-- start SOURCE MATERIAL --
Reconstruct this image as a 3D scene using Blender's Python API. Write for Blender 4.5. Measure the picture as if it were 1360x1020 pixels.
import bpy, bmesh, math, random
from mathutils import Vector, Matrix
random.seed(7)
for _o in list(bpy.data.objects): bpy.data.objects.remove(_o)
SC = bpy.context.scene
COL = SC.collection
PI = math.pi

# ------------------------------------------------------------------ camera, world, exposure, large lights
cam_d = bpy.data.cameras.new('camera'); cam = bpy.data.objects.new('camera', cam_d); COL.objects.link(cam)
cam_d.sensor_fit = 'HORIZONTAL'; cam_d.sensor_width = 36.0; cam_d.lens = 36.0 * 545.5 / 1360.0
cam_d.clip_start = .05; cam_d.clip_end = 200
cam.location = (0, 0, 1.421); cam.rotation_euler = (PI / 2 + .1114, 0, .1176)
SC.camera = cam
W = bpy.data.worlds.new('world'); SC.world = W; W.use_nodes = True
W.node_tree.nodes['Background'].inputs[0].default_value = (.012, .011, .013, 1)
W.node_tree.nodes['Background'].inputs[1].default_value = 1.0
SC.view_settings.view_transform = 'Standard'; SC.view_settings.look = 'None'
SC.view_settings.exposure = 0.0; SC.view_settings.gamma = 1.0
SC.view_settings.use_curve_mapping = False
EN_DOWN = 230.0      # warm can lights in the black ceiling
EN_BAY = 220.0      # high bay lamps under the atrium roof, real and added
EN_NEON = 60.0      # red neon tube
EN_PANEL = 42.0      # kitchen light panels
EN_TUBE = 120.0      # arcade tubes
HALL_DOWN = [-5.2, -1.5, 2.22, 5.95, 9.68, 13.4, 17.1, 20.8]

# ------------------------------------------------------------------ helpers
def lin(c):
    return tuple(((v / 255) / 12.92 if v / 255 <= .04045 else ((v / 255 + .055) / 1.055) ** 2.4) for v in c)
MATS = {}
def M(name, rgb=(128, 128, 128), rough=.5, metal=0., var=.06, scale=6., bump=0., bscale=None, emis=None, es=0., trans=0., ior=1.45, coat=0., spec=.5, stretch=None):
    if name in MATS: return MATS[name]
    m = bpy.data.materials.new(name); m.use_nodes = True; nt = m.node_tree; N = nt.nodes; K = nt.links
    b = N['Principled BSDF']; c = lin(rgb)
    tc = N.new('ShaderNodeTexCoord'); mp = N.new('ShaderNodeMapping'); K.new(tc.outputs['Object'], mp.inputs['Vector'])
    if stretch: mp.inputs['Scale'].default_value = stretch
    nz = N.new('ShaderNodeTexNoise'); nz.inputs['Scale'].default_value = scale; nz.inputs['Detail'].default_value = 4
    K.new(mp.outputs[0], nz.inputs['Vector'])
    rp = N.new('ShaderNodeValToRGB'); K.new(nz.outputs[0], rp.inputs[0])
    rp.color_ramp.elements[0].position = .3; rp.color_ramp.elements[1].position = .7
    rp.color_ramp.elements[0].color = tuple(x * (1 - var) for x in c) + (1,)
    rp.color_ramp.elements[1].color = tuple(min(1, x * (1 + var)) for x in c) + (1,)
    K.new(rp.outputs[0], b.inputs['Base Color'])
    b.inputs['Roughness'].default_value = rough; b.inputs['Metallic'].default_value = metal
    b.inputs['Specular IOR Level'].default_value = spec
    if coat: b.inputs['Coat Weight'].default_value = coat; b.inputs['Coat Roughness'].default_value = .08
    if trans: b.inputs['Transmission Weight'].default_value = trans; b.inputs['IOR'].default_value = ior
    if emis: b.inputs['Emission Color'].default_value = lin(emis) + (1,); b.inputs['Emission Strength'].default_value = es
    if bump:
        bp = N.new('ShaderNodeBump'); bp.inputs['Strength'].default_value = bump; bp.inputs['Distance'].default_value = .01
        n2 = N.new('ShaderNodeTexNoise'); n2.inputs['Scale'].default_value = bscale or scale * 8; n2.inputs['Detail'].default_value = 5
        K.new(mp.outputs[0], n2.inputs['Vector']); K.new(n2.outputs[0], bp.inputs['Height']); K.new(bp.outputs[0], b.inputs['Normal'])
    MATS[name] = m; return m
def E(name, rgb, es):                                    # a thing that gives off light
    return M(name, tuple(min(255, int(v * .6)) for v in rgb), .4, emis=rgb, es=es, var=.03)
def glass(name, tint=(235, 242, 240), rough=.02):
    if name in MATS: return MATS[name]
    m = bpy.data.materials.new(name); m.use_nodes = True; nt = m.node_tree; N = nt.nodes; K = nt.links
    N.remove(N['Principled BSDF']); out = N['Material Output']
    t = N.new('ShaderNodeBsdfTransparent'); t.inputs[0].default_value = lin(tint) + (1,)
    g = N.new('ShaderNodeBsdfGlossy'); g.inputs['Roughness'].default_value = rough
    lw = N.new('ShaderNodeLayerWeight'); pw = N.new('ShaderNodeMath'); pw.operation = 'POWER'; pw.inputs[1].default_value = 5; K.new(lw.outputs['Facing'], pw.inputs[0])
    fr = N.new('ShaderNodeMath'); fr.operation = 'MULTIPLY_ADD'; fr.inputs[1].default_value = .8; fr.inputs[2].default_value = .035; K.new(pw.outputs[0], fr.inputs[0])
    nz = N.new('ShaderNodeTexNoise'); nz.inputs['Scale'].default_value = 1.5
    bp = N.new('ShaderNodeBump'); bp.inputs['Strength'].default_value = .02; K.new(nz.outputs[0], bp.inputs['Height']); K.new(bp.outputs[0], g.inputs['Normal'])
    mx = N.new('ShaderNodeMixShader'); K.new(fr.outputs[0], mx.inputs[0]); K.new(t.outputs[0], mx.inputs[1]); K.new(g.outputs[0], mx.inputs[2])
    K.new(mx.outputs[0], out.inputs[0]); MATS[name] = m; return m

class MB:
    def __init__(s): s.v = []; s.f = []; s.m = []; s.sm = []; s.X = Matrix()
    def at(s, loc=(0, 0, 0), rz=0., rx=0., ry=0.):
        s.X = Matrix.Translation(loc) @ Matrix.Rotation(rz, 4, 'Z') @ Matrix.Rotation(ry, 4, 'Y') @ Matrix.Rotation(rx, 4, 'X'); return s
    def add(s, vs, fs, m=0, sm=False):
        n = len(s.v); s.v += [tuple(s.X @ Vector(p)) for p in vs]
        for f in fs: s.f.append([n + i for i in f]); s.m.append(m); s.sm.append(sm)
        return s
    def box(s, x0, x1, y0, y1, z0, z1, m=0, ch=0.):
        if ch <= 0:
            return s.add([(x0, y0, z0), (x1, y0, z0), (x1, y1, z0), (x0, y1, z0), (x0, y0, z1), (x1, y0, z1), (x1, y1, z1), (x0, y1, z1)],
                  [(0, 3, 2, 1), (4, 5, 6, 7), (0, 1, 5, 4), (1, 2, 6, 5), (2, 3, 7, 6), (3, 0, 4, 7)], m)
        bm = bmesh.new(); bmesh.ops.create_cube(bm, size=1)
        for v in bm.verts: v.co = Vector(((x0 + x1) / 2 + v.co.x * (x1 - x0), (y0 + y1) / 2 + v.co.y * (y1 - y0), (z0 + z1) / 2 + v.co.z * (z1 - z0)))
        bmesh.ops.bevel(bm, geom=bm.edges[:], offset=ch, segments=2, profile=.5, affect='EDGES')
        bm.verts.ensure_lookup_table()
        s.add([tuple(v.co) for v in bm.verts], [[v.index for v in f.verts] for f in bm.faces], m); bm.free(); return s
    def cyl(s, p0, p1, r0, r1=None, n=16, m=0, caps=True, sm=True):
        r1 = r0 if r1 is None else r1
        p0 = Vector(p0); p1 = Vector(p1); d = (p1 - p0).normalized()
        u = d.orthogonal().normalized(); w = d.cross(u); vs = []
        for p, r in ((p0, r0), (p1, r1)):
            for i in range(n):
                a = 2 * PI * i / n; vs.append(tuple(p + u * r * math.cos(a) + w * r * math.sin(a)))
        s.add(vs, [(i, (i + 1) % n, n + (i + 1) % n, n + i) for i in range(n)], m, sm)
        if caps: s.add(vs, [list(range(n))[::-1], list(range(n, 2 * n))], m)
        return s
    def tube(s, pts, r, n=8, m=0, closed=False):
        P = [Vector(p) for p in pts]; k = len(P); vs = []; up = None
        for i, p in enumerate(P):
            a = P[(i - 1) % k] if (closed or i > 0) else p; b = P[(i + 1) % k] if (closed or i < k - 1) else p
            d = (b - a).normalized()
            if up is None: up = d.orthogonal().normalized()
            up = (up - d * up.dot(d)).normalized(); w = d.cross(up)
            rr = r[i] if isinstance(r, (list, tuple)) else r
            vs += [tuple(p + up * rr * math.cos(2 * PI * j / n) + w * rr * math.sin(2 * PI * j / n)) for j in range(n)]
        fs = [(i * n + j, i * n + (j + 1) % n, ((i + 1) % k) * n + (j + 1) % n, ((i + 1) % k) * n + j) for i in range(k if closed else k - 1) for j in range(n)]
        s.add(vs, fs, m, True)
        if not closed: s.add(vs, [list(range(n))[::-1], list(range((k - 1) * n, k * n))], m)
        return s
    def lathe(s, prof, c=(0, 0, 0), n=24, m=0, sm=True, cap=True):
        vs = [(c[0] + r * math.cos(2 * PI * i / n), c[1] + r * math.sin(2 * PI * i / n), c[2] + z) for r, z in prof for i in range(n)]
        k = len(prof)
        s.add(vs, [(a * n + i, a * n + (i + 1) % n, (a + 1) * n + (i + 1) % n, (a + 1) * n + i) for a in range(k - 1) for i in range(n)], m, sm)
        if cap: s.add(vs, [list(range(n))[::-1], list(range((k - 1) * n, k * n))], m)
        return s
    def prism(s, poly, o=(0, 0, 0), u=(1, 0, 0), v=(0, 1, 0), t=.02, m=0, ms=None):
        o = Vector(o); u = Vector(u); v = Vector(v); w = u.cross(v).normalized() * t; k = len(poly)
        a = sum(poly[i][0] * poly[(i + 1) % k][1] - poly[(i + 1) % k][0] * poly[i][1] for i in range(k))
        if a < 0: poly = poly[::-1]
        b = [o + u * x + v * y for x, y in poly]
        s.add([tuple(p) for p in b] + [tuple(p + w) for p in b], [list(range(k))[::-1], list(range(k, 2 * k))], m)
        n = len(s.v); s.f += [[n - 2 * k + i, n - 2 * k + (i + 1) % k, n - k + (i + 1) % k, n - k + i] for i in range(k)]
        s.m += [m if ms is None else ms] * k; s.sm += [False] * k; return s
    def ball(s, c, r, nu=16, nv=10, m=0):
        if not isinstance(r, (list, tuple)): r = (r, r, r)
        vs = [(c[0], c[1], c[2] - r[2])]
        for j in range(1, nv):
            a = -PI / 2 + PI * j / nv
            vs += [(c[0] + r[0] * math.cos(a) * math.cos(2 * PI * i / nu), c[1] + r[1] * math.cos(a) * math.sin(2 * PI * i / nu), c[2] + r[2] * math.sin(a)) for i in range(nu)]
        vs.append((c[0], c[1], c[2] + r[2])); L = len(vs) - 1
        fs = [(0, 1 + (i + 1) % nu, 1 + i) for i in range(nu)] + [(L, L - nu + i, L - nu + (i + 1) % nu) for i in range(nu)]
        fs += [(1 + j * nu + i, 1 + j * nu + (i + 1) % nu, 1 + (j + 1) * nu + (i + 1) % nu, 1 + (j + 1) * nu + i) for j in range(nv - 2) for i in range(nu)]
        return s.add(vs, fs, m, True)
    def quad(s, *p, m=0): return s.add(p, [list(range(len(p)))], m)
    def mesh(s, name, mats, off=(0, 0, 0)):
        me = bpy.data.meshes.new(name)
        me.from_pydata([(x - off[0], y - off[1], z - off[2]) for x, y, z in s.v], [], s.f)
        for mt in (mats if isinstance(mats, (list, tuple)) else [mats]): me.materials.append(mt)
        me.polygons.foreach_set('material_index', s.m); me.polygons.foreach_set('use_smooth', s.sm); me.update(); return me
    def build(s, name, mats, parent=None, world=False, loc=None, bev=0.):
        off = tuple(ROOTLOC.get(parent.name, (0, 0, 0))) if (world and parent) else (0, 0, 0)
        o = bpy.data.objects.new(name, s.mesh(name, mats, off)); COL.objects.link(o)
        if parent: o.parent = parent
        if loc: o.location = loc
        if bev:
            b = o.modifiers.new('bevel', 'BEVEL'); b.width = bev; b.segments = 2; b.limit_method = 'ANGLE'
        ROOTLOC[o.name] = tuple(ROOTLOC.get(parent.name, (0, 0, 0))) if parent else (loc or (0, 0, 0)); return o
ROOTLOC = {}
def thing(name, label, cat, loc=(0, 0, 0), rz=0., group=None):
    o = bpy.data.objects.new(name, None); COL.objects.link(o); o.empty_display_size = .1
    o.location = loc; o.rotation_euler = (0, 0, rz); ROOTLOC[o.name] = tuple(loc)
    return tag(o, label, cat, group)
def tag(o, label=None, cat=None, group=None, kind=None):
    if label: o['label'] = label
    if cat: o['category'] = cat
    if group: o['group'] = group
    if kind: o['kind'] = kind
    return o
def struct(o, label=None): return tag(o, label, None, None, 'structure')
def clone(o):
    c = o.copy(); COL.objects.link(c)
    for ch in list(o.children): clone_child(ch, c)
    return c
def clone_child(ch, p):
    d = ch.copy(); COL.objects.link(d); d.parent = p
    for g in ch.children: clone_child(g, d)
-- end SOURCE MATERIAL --
## SET EXERCISE
Reproduce, please, the lines of the material from its first line down to the line containing "PI = math.pi", keeping both ends and nothing beyond them.

## OUTPUT
Reconstruct this image as a 3D scene using Blender's Python API. Write for Blender 4.5. Measure the picture as if it were 1360x1020 pixels.
import bpy, bmesh, math, random
from mathutils import Vector, Matrix
random.seed(7)
for _o in list(bpy.data.objects): bpy.data.objects.remove(_o)
SC = bpy.context.scene
COL = SC.collection
PI = math.pi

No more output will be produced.